**Do this**
Copy out all lines where "Write" appears.

+++ Recorded data +++

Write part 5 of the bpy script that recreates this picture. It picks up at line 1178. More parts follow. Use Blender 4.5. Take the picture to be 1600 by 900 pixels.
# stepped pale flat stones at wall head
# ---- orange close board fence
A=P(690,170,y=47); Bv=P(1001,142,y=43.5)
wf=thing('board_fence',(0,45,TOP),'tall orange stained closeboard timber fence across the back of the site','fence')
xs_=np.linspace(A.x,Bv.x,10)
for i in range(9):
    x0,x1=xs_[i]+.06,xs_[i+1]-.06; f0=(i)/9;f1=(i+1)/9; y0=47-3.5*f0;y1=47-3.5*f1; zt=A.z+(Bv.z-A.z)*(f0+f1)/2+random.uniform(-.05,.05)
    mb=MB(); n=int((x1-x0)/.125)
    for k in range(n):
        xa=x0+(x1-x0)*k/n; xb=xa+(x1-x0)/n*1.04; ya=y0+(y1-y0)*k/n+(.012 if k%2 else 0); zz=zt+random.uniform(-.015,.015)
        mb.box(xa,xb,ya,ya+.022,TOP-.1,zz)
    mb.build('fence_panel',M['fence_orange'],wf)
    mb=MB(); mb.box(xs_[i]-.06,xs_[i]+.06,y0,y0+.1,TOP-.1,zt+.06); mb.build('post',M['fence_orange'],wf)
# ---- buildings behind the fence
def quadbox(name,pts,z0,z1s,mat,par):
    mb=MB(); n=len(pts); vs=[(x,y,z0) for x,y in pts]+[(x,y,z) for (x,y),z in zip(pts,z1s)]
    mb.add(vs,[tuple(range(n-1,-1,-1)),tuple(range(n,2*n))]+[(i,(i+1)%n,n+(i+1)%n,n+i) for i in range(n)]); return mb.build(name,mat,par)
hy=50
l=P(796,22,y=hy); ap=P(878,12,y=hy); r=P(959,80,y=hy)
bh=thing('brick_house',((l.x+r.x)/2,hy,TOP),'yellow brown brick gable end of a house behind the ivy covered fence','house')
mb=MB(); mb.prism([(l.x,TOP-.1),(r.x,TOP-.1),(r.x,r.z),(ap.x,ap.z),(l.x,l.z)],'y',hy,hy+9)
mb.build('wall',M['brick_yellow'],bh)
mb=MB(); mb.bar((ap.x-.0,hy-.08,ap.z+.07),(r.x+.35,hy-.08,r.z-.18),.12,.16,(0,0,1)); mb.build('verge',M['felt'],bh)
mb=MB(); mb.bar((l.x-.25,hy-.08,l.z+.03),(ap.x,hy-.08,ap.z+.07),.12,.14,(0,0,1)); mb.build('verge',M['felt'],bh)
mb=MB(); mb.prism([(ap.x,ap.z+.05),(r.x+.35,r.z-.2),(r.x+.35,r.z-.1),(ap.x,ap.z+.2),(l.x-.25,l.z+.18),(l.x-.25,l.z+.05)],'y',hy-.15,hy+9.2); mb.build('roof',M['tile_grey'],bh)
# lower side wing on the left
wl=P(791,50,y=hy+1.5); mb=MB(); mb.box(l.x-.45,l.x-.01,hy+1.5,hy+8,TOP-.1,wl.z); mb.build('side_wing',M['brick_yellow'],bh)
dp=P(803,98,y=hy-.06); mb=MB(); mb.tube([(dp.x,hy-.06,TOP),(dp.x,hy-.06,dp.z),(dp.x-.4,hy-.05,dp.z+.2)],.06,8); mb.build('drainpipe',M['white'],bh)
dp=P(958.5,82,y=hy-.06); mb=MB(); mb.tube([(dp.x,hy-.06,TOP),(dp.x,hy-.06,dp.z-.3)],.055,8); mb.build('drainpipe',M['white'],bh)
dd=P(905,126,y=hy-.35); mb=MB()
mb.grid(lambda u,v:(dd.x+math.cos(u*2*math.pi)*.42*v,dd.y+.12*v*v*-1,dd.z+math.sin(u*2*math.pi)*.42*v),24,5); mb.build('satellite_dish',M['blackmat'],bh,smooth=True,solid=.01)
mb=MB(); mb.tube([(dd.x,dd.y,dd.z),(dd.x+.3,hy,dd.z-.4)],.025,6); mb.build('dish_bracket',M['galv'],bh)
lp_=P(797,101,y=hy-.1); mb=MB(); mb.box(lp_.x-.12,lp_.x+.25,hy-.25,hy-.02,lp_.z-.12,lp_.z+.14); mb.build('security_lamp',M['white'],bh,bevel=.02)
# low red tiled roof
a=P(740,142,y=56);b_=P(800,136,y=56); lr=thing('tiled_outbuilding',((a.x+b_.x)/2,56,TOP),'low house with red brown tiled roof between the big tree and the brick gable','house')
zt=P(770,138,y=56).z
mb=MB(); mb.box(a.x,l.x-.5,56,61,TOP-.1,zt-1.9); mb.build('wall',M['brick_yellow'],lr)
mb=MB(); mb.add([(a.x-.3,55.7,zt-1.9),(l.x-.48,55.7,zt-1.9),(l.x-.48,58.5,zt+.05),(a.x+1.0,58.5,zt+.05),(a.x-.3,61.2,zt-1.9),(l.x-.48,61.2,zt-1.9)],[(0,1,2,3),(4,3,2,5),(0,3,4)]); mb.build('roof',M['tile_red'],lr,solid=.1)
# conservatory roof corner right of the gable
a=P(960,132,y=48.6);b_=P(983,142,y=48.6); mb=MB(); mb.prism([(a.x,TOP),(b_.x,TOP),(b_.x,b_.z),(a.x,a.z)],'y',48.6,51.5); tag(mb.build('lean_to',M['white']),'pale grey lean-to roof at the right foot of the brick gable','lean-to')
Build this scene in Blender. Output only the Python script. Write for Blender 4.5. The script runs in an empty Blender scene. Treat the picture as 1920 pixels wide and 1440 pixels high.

+++

**Exercise answer**
Write part 5 of the bpy script that recreates this picture. It picks up at line 1178. More parts follow. Use Blender 4.5. Take the picture to be 1600 by 900 pixels.
Build this scene in Blender. Output only the Python script. Write for Blender 4.5. The script runs in an empty Blender scene. Treat the picture as 1920 pixels wide and 1440 pixels high.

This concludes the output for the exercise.